Waymo and Uber Reach Surprise Settlement

In day five of a trial expected to last at least two weeks, Waymo and Uber reached an unexpected settlement to end the trial that rocked the technology world for nearly a year. The final settlement saw Uber granting Waymo 0.34% of Uber’s equity, valued at approximately $245 million, and agreeing to measures to ensure that Uber does not incorporate any Waymo technology in the future. Uber expressed regret and noted that it still did not believe that it had used any of Waymo’s proprietary technology. While Travis Kalanick, the disgraced cofounder and former CEO of Uber, took the stand and gave stirring testimony, the trial ended before Larry Page, the billionaire cofounder and CEO of Alphabet, Waymo’s parent company, could testify.

The lawsuit began when Waymo engineers were accidentally CC’ed on an email involving Uber employees and a contracting firm that makes LiDAR, a critical technology for self-driving cars, which included schematics similar to proprietary technology developed at Waymo. The inventor of that technology, Anthony Levandowski, had left Waymo and started a new company called Otto, which was then acquired by Uber, thus raising suspicions that Uber had appropriated Waymo’s trade secrets.

The trial was dramatic, and as with any major lawsuit, surprising information came to light. It was revealed that Lyft almost bought Otto and that Waymo feared falling behind in the self-driving race. Shockingly, Otto’s technology may turn out to have been worthless. Otto was widely lauded in the press, but Lior Ron, Otto’s cofounder, only received $20,000 from the deal due to missing every benchmark for the acquisition. The settlement agreement implicitly revealed Uber’s valuation, $72 billion, which was kept under wraps during its most recent Softbank-led round.

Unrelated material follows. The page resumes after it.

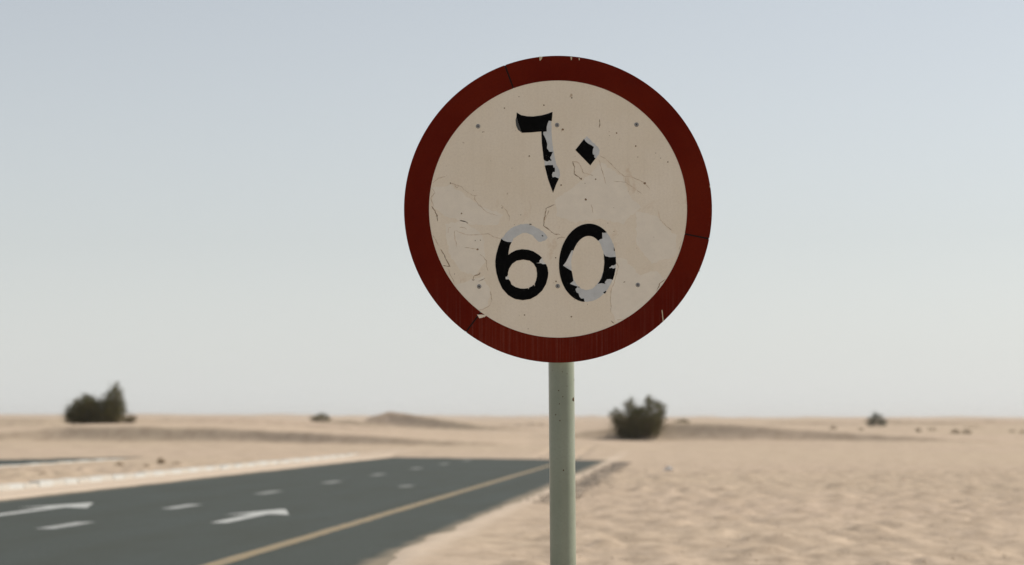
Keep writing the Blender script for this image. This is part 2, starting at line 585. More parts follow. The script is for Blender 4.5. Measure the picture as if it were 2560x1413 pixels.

Though a settlement was unexpected, in hindsight it is perhaps unsurprising. A study from 2008 showed that 82-90% of cases settle before the trial is concluded. Furthermore, despite the damning Stroz report alleging serious misconduct, Waymo suffered a series of setbacks over the course of the lawsuit, as previously reported by BBLJ. Waymo’s complaint was narrowed from over a hundred claims to merely eight by the time of the trial. During the trial, Judge Alsup criticized Waymo for showing little of substance, suggesting that there was little basis remaining in their stripped-down claims.

The settlement was widely considered a success for Uber’s new CEO and general counsel. Uber’s new CEO, Dara Khosrowshahi, previously of Expedia, has thus far spent his short tenure putting out the fires of previous leadership. A failure in this lawsuit could have resulted in a devastating blow to Uber’s self-driving ambitions and, consequently, possibly destroyed the company. Uber’s brand new general counsel, Tony West of Pepsico, negotiated the settlement down from a reported $1 billion in cash. Alphabet was already a significant investor in Uber.